The other side of the coin is that we crave certainty in the same way we crave food and sleep.  Taken together, these two traits have some very unhelpful consequences. For example, many experts deliver predictions with huge certainty and gushing confidence.  Those of us without that expertise swarm to that certainty and the glow of confidence.

Sadly, the over-confidence of those experts leads to error strewn decisions, which can be dangerous to both your wealth and health, as I will show you.

Confidence is often confused with accuracy.  Surveys show that juries often believe eyewitnesses when they seem confident, irrespective of how accurate they actually are.  Similarly, investors are often lulled into funds by confident sounding fund managers – think Woodford.

Dangerous Fund Managers?

Another brilliant author, James Montier, presents an example study of how this comes into the world of investment. Participants in the study, both students and professional investors, were asked to select the stock they thought would outperform each month from a pair of stocks, and also state how confident they were about their selections.  All the stocks were well known big companies, and everyone knew the name and industry and had 12 months prior performance. 

That the results were shocking is not the biggest finding.  The greatest shock was that when the professionals were 100% sure they were correct, they were actually right less than 15% of the time!

Additionally, they were all asked what was the biggest input to their decision from the information provided, or otherwise.  The students admitted that the biggest input was guesswork.

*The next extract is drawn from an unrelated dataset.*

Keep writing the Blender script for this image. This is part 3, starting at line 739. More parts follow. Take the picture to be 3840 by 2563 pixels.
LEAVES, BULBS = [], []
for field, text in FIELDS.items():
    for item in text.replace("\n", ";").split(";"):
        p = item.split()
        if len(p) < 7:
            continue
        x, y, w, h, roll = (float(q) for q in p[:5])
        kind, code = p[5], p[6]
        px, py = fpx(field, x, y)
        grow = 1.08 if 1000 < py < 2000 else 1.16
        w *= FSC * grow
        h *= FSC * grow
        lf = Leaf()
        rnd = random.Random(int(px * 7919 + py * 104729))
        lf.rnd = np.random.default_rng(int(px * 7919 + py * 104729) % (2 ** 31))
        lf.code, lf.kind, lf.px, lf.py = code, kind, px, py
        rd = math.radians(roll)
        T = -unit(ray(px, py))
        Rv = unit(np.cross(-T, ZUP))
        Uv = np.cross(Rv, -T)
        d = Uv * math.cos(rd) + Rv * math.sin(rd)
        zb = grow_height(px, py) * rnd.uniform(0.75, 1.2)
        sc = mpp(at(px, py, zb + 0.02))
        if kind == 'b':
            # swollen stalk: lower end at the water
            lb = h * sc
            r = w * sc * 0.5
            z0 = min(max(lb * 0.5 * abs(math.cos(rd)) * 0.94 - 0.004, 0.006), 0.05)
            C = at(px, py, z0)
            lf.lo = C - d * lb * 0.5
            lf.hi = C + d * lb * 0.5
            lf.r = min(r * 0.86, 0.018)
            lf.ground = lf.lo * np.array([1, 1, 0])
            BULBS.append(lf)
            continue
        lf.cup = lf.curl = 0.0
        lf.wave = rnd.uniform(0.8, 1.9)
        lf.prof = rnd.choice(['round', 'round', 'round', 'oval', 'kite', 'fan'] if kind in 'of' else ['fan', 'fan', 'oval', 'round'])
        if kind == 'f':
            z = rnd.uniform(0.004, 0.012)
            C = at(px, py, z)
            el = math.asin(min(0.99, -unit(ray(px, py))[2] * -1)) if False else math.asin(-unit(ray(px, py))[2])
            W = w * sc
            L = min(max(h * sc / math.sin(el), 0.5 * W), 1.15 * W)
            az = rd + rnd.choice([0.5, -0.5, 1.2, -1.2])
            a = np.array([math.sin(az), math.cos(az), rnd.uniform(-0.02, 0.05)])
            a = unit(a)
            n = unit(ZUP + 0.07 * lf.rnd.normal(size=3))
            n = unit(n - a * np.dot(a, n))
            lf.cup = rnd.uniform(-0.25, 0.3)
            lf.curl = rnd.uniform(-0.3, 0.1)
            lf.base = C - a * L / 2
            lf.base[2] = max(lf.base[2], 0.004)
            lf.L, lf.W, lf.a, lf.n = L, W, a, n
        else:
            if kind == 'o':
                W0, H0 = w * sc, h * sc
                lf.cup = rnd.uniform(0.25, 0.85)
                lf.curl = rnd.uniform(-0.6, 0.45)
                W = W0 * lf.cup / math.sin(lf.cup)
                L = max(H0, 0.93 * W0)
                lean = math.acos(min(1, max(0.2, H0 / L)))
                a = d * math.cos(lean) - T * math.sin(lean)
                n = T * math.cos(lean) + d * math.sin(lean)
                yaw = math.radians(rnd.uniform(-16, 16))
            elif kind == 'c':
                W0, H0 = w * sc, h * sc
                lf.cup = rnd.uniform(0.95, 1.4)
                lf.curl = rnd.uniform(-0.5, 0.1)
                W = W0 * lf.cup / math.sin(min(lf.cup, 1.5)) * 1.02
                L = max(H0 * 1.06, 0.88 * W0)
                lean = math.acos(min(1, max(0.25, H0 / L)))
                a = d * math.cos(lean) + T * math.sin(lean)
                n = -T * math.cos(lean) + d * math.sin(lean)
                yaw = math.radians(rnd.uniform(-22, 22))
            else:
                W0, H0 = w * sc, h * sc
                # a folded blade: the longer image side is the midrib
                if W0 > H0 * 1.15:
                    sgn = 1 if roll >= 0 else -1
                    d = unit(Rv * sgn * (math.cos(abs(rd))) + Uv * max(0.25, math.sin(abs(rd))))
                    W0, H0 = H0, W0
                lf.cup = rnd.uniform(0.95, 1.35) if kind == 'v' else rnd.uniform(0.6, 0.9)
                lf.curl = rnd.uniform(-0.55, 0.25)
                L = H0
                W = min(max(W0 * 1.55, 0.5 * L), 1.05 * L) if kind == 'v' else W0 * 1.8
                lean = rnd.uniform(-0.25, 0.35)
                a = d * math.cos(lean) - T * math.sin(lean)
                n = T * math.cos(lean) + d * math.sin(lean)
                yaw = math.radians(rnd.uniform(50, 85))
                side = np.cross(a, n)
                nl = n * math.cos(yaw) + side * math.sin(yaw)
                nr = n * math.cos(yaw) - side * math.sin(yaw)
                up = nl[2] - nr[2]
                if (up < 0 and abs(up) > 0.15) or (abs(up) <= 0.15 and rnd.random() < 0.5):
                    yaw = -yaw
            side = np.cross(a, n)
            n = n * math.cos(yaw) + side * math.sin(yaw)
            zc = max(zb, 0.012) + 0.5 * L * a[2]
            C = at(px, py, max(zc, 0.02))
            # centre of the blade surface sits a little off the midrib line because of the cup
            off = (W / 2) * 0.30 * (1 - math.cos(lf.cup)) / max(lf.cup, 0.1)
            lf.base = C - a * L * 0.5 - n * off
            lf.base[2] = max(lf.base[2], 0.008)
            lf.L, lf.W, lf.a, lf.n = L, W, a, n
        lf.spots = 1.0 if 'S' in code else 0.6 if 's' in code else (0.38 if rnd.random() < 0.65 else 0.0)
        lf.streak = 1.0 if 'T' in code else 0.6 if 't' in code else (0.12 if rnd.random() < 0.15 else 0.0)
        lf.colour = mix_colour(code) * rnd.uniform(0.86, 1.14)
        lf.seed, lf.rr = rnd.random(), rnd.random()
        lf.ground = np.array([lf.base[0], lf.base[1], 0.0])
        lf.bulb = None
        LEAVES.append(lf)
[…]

In contrast the professionals’ biggest input was “other knowledge” – they believed they had some special insight beyond the information provided, because they were expert professionals, but guess what…there is no special insight!

So why do investors, amateur and professional, stubbornly believe that they have some special insight such that they can do better than the market?

For example, we KNOW that 96% of fund managers cannot consistently beat an undemanding benchmark – that is based on our own research, and for the avoidance of doubt, we have never been challenged on that statement by the fund industry.

To be fair to the fund industry, at least their performance numbers are public.  There are many sectors, institutions and discretionary fund managers who would definitely not want their performance numbers made public – their very survival is based on them being largely unchallenged by clients.

That is why we focus on straightforward methods to select funds (see more here), with bucket-loads of evidence for multiples more in growth compared to the equivalent indices, as you can see here.  These work very well most of the time.

But occasionally uncertainty is so great that judgement is required.  We are at such a point now.  And the best judgment might well be “I don’t know” or “it’s a toss of a coin”, at least in the short-term.  In which case it is better to focus on the longer term and develop a strategy looking beyond the prevailing uncertainty.

JPM CEO Mary Callahan Erdoes said a few years back “I think that if you’re going to be a successful money manager, you have to have lost money…The smartest people have to go through up markets, down markets, sideways markets and you have to feel the pain of losing money.”

The problem with the crossroads we are at now is that we are coming to the end of an era of low interest rates and low inflation, coupled with a 40-year bull market. This means that hardly anyone has prior experience of what is potentially around the corner, and much of what has been learned must now be un-learned.

We’ve seen this before. Alan Greenspan, former chairman of the US Federal Reserve, apologised for not foreseeing the 2008 crisis because “It never happened before”.

Most of the investment industry has blinkers on at the moment, completely naïve to the existential threats to global markets and consistent warning signs that are unfolding right now. History can blind us to the possibility of extreme events which are beyond our prior experience. (Read more in Dangerous Myth.)

Successful investors recognise that very bad things can happen over which they have no control, and/or for which there is no precedent – and they have a plan which can limit the impact on them e.g. application of a Stop-Loss.

What we must all try and avoid is falling victim to our immediate craving for certainty, and being seduced by well-constructed stories, confidently told by experts.